I started my interest in copepods while living and working in the Philippines as a Peace Corps Volunteer, from 1978-1982. I was working at the Marine Sciences Institute at the University of the Philippines, Manila, concerned with mussel aquaculture and coral reef plankton. After returning to the USA, I was able to study and then work at the Smithsonian Institution starting July 1982. I had amassed a large collection of copepods and was lucky that Thomas E. Bowman, a curator at the museum, gave me space to study my calanoid copepods. In 1984 my job for 3 years was sorting Antarctic copepod samples, identifying specimens to genus level and cataloging them into the USNM collection.

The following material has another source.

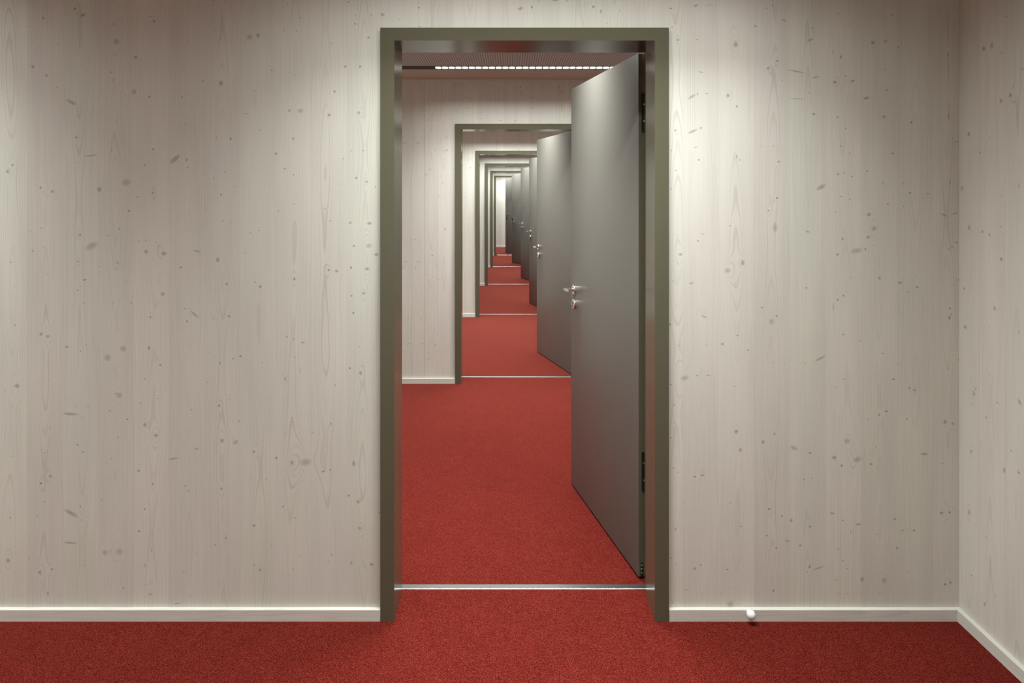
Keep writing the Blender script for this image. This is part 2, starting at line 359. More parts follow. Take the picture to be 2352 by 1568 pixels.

During this time I became interested in the genus Pseudodiaptomus and have been studying the species since then.
I built the WoC https://marinespecies.org/copepoda around data on the systematics of copepods, based on the Charles B. Wilson Copepod Library housed at the Smithsonian, along with his extensive taxonomic and bibliographic card index collection. This library and its card index were maintained and extended by Chad Walter and Janet W. Reid during the 1980–1990’s. During this time Willem Vervoort [curator of the Naturalis Biodiversity Center, Leiden] donated the WordPerfect files used to produce his four volumes of the Bibliography of Copepoda 1986–1988. I parcelled out the bibliographic references into data fields that were imported into Excel and maintained on the Smithsonian Institution websites. In addition, Vervoort maintained a list of associated copepods and their hosts mentioned in the literature. These files were also parcelled out and copepod parasites were linked to their animal/plant hosts. The Wilson reprint library and index cards were scanned and attached to the database. I spent a couple of years transferring data from published records into the electronic format for the WoC. In addition, the massive libraries of Arthur G. Humes, Mildred S. Wilson, Thomas E. Bowman, Roger F. Cressey, Frank D. Ferrari, David M. Damkaer, and David G. Frey have been donated and added to the C.B. Wilson Library.
Recently, we have added references from the Monoculus Copepod Library, with the assistance of Jeannette Schöndube, Monoculus Librarian. Currently I am scanning and adding the pdf’s of the David G. Frey cladoceran reprint library to the WoC, in order to preserve their information electronically and make this literature available for researchers world-wide.
Originally, when I created the World of Copepods (WoC) and established the Virtual Copepod Library (VCL) it was housed on the Smithsonian website. However, in 2013, I was approached by WoRMS and asked to host the WoC on their website in Belgium. I agreed and we transferred my website to WoRMS control and Geoff and I became the Editors of the World of Copepods. Currently, Jan Reid and I are still scouring the web and updating and adding taxonomic and bibliographic information to the database.
Since 2008, I have also served as the Treasurer and member of the Executive Council of the World Association of Copepodologist and will resign in October 2027.
I hope that by providing the VCL and databases to the copepod community online, that literature and pdfs’ will be available to all current and future researchers who do not have access to library resources.